Hugh Jackman still has the imposing physique and acid humor which has served him well in eight previous Wolverine outings. Yet here, Wolverine is a beat-up old timer, slower to heal, easier to bring down, drinking booze and obsessed with Xavier. Jackman plays Logan with a weary, sick resignation, the classic antihero looking for a purpose yet reluctant to accept reality. His violent outbursts and occasional jokes are only an echo of his younger, happier days; he seems resigned to being the end of his line, until Laura enters the picture.
Jackman's beautifully matched by Patrick Stewart, who plays Xavier as hovering on the fringe of sanity, haunted by fragmented memories of an atrocity he unwittingly perpetrated.

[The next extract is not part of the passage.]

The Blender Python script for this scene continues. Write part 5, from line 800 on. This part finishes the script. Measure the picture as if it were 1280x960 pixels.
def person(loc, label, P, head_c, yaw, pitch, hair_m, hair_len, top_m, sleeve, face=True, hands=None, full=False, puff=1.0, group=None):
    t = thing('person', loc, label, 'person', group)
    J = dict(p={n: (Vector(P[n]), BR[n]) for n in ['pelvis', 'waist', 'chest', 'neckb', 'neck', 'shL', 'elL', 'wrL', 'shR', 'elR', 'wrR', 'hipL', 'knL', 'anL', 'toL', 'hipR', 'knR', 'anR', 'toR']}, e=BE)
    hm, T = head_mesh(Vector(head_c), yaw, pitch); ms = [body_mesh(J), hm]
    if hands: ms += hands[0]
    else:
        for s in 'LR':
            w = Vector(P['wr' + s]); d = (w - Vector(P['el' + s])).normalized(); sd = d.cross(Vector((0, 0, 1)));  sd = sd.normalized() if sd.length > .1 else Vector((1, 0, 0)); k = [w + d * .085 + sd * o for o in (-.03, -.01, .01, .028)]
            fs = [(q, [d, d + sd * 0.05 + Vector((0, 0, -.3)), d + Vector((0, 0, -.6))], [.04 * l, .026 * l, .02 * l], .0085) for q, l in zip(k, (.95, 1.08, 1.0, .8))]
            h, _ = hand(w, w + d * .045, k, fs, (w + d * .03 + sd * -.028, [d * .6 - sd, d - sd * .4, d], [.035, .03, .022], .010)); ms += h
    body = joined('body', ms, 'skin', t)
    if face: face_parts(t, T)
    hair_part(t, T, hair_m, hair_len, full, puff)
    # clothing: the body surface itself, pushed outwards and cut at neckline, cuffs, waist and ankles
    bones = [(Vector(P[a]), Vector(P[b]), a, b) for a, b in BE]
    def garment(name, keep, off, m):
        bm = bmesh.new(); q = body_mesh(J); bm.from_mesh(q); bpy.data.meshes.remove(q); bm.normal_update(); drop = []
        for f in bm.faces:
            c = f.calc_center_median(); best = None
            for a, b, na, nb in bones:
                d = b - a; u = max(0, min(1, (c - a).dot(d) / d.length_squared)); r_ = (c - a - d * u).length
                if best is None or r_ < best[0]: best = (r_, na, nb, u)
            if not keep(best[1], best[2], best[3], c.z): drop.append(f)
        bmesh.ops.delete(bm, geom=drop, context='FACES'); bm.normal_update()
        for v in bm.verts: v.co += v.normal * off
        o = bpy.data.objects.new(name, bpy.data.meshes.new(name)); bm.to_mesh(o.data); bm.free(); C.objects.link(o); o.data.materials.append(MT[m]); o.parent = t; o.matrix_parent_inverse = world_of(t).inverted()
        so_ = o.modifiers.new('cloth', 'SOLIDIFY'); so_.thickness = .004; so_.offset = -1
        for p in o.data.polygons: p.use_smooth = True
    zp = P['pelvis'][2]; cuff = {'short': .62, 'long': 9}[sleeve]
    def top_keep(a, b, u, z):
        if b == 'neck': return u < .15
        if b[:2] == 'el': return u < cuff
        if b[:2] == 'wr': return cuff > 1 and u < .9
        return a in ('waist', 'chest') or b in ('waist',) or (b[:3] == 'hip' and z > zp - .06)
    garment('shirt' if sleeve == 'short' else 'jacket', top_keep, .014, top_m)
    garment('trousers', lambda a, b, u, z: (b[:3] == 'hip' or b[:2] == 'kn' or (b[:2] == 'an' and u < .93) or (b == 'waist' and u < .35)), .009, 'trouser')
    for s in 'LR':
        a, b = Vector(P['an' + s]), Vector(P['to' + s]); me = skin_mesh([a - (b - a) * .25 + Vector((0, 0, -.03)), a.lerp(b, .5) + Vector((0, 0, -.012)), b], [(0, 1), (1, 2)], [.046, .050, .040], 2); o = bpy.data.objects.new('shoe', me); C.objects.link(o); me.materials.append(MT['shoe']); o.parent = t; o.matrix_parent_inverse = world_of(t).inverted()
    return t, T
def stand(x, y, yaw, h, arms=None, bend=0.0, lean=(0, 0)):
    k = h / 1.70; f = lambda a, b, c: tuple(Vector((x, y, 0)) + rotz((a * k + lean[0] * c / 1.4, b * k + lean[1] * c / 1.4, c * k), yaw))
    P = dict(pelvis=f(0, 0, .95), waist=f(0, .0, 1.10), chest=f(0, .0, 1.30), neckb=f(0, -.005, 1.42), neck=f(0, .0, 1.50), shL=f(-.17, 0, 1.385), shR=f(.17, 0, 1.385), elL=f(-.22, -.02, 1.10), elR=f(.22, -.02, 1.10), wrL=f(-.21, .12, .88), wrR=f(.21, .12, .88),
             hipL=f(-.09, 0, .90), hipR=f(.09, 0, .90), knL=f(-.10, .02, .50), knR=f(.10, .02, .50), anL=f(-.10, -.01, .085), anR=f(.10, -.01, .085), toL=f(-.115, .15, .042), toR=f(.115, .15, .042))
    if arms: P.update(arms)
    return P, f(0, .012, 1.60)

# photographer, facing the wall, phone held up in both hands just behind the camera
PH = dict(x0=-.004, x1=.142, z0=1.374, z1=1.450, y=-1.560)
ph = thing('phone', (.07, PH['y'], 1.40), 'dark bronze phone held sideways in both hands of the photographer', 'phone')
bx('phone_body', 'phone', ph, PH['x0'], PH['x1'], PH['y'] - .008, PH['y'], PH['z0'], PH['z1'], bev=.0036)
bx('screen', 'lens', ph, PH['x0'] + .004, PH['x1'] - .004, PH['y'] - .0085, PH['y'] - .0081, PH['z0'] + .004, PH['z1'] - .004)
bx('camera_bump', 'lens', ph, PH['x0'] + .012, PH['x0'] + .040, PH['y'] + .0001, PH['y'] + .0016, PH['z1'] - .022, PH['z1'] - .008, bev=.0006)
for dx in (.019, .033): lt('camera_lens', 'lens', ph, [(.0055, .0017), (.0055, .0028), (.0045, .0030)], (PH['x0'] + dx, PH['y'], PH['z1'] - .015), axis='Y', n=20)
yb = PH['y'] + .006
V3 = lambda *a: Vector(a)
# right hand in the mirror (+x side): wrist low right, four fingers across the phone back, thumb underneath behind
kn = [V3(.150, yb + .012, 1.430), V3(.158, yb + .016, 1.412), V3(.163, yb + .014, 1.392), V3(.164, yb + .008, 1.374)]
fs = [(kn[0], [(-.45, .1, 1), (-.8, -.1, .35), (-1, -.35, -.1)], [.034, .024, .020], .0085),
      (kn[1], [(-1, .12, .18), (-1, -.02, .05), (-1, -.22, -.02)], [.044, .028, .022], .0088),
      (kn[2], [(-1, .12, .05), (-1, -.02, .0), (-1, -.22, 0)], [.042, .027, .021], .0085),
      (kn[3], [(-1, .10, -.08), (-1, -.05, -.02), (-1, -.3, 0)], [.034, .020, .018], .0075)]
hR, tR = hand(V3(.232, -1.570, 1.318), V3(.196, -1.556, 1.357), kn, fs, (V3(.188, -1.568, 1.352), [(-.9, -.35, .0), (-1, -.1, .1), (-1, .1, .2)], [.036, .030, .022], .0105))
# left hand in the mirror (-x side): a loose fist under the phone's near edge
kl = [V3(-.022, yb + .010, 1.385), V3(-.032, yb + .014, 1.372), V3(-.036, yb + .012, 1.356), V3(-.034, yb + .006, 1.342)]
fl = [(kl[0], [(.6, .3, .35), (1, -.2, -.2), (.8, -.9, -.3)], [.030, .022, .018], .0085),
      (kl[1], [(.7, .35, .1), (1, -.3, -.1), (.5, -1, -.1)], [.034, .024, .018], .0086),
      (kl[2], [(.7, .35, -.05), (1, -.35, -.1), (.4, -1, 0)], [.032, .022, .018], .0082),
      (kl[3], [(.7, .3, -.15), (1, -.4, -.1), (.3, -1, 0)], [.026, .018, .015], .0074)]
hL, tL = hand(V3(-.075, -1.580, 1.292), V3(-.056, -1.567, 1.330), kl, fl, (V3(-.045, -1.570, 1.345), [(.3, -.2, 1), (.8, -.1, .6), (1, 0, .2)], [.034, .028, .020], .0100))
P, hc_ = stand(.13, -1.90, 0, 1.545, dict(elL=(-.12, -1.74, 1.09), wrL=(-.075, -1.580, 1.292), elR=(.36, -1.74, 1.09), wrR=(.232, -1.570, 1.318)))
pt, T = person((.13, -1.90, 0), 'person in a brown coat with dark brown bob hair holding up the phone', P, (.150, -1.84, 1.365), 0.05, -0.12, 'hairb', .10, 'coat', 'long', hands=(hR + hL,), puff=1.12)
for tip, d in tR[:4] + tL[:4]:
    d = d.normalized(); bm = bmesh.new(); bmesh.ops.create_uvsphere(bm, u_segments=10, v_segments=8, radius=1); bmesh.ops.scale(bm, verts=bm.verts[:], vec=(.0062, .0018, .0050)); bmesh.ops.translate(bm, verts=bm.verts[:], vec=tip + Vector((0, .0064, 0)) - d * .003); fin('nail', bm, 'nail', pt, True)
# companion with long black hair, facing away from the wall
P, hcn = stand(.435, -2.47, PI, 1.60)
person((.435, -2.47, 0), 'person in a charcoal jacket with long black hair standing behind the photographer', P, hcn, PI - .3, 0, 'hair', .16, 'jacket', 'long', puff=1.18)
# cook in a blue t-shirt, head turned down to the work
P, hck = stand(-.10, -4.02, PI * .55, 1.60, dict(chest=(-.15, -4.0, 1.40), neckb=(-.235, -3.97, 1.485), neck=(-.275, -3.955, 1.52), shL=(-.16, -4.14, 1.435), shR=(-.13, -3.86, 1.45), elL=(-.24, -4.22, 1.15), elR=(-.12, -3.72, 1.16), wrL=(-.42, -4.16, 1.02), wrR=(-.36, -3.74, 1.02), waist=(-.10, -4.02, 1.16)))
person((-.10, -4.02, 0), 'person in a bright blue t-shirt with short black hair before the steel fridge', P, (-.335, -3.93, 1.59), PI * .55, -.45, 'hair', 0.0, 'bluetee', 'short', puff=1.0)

Stewart has fun bickering with Jackman and dispensing his usual koans, yet he's most endearing savoring fleeting moments of normalcy: watching Shane on a hotel TV with Laura, enjoying dinner with friendly farmers. He gets a sendoff that's both devastatingly emotional and shockingly abrupt.
If there's any significant fault to Logan, it's a story that occasionally bogs down in subplots and sidetracks. The long interlude at the farm offers some warm character moments yet seems superfluous and predictable: we know the family's doomed the moment they show up. While Boyd Halbrook, sporting a gold tooth and bionic arm, makes an engagingly slimy villain, Zander and his evil Reavers are poorly woven into the story. When a Logan clone shows up late in the movie, we wonder why the villains bothered with all those expendable goons. The final act in Eden often seems an obvious, torch-passing set up for sequels more than a fitting climax.
Nonetheless, Logan excels when focused on its killer fight scenes and character drama. As the movie marches towards its bleak endgame, Logan wonders whether his seemingly endless life was a waste, and whether his impromptu mission offers a shot at redemption. In most movies, this would be a trite enough character arc, but for someone we've watched for a decade-and-a-half, slicing, dicing and reluctantly brooding, it's positively heart-rending.